Four years ago, Discover magazine published an article that seemed to offer an amazingly viable option to deal with the millions of pounds of trash we produce everyday. The first small-scale thermal depolymerization plant was just then coming online, using a technology that ground up, heated, pressurized, heated, and eventually distilled any sort of waste into reusable materials. A quote from the article that has stuck with me reports that
If a 175-pound man fell into one end, he would come out the other end as 38 pounds of oil, 7 pounds of gas, and 7 pounds of minerals, as well as 123 pounds of sterilized water.The initial entries into the small-scale plant were to be 200 tons of turkey offal from a Butterball plant in Missouri.

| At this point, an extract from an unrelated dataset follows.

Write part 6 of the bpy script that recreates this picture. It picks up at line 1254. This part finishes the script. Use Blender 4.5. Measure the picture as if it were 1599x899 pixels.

The process was reported to be 85% efficient, meaning that of 100 BTU of energy in the waste put into the process, 85% could be recovered and reused - an absolute miracle level of recapture for any waste process.
A year later, Discover published an update on the process suggesting that things would be running along in just a short while. A 2006 update, then suggested that there were a few more hurdles to be overcome - most of them legislative as the process was competing for scarce funding dollars with other alternative energy source lobbies in Washington, DC. The technology isn't dead, but it has been much slower to come to fruition than initial excitement suggested.
This past month, then, Popular Science published an article about another alternative for trash disposal involving a plasma decomposition process. The trash is initiall chopped up in huge grinders and then placed into a vessel that has a 650-volt current passing between electrodes, heating the air in the vessel to high enough temperatures that the trash is broken down into very small molecules and pure elements. Two products come out of the reactor vessel - syngas ("a mizture of primarily hydrogen and carbon monoxide that can be converted into a variety of marketable fuels, including ethanol, natural gas, and hydrogen") and "an obsidian-like glass used as a raw material for numerous applications including bathroom tiles and high-strength asphalt."
The amazing part of the whole deal, however, is that the syngas comes out at 2200 degrees fahrenheit and generates steam as it cools, turning turbines that produce electricity - two-thirds of which goes into continuing the process and one-third of which ends up as energy profit, able to be sold back to electrical utilities or to heat and power the rest of the plant.
Trash goes in and energy comes out.
It could be a miracle technology, folks.
If you have a few bucks to invest, do me a favor and throw some the way of an alternative energy scheme, would ya? And if it happens to be one of these two, I certainly wouldn't be too bothered.